Thibault Brunets künstlerische Arbeiten haben meist Videospiele oder digitale Datensätze wie räumliche Gebäudemodelle aus Google Earth als Ausgangspunkt. Nun wechselt er die Seiten, indem er mit einem sperrigen 3D-Scanner Innen-, aber vor allem Außenräume digitalisiert. Das schwere Gerät übersetzt sozusagen seine natürliche oder urbane Umgebung in einem Umkreis von 150 Metern in eine digitale Punktewolke. Dabei besitzt diese Art Sprache eine Reihe an Eigenheiten, die die eingefangene Realität entfremden. Das Gerät sieht immer nur die ihm zugewandte Seite, es erkennt keine transparenten Materialien wie Wasser und lässt alle fehlenden Informationen schwarz erscheinen, so wird auch sein eigener Standort zum schwarzen Loch. Auch die lange Bearbeitungsdauer dieser Technik hinterlässt ihre Spuren im Werk; das Volumen vom Wind bewegter Äste wird in der zweiten Phase der Farbgebung automatisch mit einem himmelblauen Standardfarbton ausgefüllt. Brunet durchwandert in seiner Videoarbeit diese dreidimensionalen Aufnahmen. Er durchbricht dabei Boden, Gegenstände und Menschen und drängt uns die Frage auf, wie (ir)real seine verdrehten Umgebungen sind, die mit ihrer „schwarzen Sonne“ im Zentrum anderen physikalischen Gesetzen zu folgen scheinen. Neben der großen LED-Wand finden sich auch zwei kleinere, kuriose Arbeiten, eine interaktive Installation, die die reale und fiktive Geschichte von Orten bei Präsenz von Besucher*innen im Ausstellungsraum generiert, und ein skulpturales Buch, das einer eingescannten Felswand entspricht.

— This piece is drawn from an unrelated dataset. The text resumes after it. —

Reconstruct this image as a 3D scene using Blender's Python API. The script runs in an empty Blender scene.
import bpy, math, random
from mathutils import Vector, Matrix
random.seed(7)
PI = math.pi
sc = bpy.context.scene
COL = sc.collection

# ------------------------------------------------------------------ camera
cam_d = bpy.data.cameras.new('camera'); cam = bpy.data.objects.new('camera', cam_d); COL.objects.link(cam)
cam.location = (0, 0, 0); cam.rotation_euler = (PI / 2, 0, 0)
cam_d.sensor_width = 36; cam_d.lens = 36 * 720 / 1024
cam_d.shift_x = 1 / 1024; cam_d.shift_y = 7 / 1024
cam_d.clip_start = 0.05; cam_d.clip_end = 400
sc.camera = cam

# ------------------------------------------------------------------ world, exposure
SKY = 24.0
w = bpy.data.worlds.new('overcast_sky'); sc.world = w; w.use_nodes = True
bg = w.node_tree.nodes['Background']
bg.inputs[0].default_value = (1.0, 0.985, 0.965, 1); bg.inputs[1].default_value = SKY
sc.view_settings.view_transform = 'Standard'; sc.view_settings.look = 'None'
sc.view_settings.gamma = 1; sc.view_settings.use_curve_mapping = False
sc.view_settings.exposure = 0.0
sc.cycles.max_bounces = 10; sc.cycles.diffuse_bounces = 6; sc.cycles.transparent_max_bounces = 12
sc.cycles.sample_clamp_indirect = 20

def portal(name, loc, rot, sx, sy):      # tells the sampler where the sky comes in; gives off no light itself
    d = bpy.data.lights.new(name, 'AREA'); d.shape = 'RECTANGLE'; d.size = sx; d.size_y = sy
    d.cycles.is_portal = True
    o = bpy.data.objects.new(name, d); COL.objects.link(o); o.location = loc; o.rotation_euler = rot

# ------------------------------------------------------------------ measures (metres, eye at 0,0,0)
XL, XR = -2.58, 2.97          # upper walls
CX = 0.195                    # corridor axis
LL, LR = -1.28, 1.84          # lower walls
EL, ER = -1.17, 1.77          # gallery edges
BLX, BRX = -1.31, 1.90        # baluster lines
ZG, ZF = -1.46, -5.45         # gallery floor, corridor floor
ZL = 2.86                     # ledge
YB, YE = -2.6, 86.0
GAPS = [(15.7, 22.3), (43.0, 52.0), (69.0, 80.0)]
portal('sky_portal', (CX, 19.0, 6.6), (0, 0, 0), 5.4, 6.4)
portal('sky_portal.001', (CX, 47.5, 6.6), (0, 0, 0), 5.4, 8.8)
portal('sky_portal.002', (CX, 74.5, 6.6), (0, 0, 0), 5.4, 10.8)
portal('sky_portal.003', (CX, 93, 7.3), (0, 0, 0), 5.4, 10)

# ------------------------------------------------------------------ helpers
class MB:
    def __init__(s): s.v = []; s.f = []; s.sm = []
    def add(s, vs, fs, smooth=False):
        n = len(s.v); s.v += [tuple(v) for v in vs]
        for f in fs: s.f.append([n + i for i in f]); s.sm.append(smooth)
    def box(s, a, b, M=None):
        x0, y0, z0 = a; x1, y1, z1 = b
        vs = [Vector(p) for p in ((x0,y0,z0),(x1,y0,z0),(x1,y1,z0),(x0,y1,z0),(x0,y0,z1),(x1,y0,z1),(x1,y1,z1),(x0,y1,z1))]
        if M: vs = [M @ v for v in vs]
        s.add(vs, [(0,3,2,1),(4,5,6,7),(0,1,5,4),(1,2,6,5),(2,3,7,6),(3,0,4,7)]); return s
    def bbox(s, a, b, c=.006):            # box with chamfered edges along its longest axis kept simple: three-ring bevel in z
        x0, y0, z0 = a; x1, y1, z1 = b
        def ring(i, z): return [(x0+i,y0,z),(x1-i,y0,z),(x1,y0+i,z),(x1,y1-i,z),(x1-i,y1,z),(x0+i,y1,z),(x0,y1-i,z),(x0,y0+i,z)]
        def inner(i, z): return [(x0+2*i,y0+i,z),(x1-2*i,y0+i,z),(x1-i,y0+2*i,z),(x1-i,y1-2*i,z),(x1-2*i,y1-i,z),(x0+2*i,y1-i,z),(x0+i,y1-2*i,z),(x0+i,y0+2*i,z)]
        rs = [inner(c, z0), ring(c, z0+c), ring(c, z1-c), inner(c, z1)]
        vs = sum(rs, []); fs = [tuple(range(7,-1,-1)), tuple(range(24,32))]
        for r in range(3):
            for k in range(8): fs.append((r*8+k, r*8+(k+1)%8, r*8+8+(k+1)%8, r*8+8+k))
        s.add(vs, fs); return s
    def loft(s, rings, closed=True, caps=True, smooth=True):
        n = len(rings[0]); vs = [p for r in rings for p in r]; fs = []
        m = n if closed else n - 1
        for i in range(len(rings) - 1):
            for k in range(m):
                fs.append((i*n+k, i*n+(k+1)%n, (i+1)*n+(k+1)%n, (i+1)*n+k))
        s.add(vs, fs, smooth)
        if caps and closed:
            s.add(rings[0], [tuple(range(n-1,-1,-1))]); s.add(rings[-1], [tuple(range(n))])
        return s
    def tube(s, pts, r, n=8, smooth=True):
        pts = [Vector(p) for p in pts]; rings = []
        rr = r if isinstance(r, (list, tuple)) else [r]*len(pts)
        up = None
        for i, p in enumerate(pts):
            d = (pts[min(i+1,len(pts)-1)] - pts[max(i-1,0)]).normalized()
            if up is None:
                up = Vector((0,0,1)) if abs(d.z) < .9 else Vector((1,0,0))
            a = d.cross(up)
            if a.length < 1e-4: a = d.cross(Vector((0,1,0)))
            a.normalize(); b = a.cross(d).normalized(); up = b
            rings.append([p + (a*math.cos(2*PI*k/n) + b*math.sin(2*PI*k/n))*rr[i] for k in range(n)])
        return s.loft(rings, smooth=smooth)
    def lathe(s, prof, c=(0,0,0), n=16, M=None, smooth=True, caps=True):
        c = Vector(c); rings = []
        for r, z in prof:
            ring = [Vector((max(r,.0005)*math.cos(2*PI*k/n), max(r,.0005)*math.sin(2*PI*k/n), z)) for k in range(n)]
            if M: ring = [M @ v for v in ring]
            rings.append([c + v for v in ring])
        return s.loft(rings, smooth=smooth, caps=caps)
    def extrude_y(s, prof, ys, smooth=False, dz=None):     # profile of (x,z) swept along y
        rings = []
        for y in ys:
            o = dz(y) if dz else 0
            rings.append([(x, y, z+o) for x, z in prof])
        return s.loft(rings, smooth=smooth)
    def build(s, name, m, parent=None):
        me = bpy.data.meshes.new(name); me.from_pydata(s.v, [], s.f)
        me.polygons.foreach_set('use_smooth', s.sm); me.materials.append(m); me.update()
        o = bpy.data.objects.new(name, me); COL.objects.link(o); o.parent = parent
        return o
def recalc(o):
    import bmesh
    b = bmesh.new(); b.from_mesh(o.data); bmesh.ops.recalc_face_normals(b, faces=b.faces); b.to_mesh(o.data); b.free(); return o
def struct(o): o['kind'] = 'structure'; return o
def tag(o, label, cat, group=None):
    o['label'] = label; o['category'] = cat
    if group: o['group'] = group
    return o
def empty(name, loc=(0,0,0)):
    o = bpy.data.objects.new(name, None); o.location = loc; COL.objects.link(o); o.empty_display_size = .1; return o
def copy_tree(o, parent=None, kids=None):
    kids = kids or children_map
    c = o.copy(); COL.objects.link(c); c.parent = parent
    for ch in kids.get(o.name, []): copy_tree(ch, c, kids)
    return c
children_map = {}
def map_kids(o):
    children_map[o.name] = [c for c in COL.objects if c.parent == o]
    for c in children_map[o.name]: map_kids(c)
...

Der Raum und die Zeit, die Suzan Noesen ihrer Arbeit zugrunde legt, sind sehr persönlicher Natur. Ihr poetischer Ansatz widmet sich der Beziehung zwischen der multidisziplinären Künstlerin selbst und ihrer Großmutter, mit der sie in einer Wohngemeinschaft lebt. In ihrem Wohnsitz, einem alten Bauernhaus, scheint die Zeit still zu stehen, während sich auf der Videoprojektion daneben ein junges Mädchen in Endlosschleife in einem Gartenlabyrinth dreht. Die Videoprojektionen auf Stoff werden durch im Raum verteilte, großformatige gegenstandslose Malereien ergänzt. Neben den vielen transparenten Materialien sticht eine Arbeit besonders hervor. In einem Video-Diptychon stellt Noesen die zwei Frauengenerationen nebeneinander, wir beobachten aus deren jeweiligen eigenen Perspektive die Tätigkeiten der alten und jungen Hände. Mal verrichten sie die gleichen Handgriffe wie Kartoffelschälen, den Ofen befeuern oder Kleidung zuknöpfen, mal übernehmen sie typische Arbeiten der anderen Person, wie Farbe anrühren, malen, Geranien zupfen, stricken und damit vielleicht auch metaphorisch deren Blickwinkel. Welchen Einfluss hat die Zeit auf diese Gesten? Ein berührender Dialog entsteht durch die alltägliche Einfachheit. Ein Alltag, geprägt und strukturiert von Gesten. Den (hier nur nonverbalen) Dialog zwischen den beiden unterschiedlichen Frauen führt Suzan Noesen in ihrem ersten Kurzfilm fort. Die Ausstellung im Cercle Cité, die im Rahmen des Luxembourg City Film Festivals (vom 7. bis zum 17. März) stattfindet, verweist daher auch auf die Premiere des Filmprojektes „Livre d’heures“ am 8. März mit anschließendem Gespräch mit der Künstlerin sowie dessen weitere Ausstrahlung in der Blackbox des Casino Luxembourg. Im vielseitigen Rahmenprogramm der Ausstellung findet man zudem Thibault Brunets Werk ab dem 1. März beim Multiplica Festival der Rotondes wieder.